The deer of Nara headbutt
Nara was the capital of Japan in the 700s and there’s an amazing amount to see left over from that period. There’s a lovely five-tiered pagoda that was original built in the mid-700s and then extensively refurbished in the relatively recent 1400s. There’s the largest wooden building in the World, itself a bit smaller that the building originally placed on the site and burnt down around 1000 years ago. Inside that huge construction is an enormous bronze Buddha. To put it in perspective, one of the towering support pillars for the roof has a hole cut through the bottom of it the same size as the Buddha’s nostril. Younger, slimmer people can slide through the hole as a path to enlightenment. The boys did not seem any more enlightened after joining local teenagers crawling through it.

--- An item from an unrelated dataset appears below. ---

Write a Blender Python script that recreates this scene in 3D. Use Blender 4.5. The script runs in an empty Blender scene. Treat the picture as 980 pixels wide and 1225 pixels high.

According to legend, when the main temple was built a god arrived to guard it, riding on the back of a white deer. Since then, deer have been regarded as heavenly animals protecting the shrine and country. In Nara the Sika deer wander freely every where alternatively looking Bambi-like cute and turning on tourists carrying food like a flock of starving seagulls.. We joined the crowds feeding the deer and got nipped at and head-butted for our trouble. Luckily in the spring their horns are just re-growing, and so are short and rounded. But let me tell you, a deer head-butting you in the sensitive bits is a sure-fire way to you bowing down and letting them grab food from your hands.
This afternoon we went shopping for tea cups. Japan still has a very healthy artisan potter culture from what we can see. Kyoto has its own style and there’s a style particular to the very area we’re in. We baulked at tea cups for thousands of dollars even though they were beautiful, not only because we weren’t prepared to pay anywhere like that much for a cup but because the shop assistant forced the boys to sit in a chair upon entering the shop, not trusting them not to knock things over. In the end we found some lovely cups far more reasonably priced. Almost as lovely as the cups was the way the shop assistants wrapped them up with incredible care, attention and precision. Now we just have to work out how to carry them home.
Wow. i was just digitising some of my parents photos last night and there was my mother with some fawns in Japan 1971. I’d vaguely remembered it was in a place called Nara – thanks for confirming it.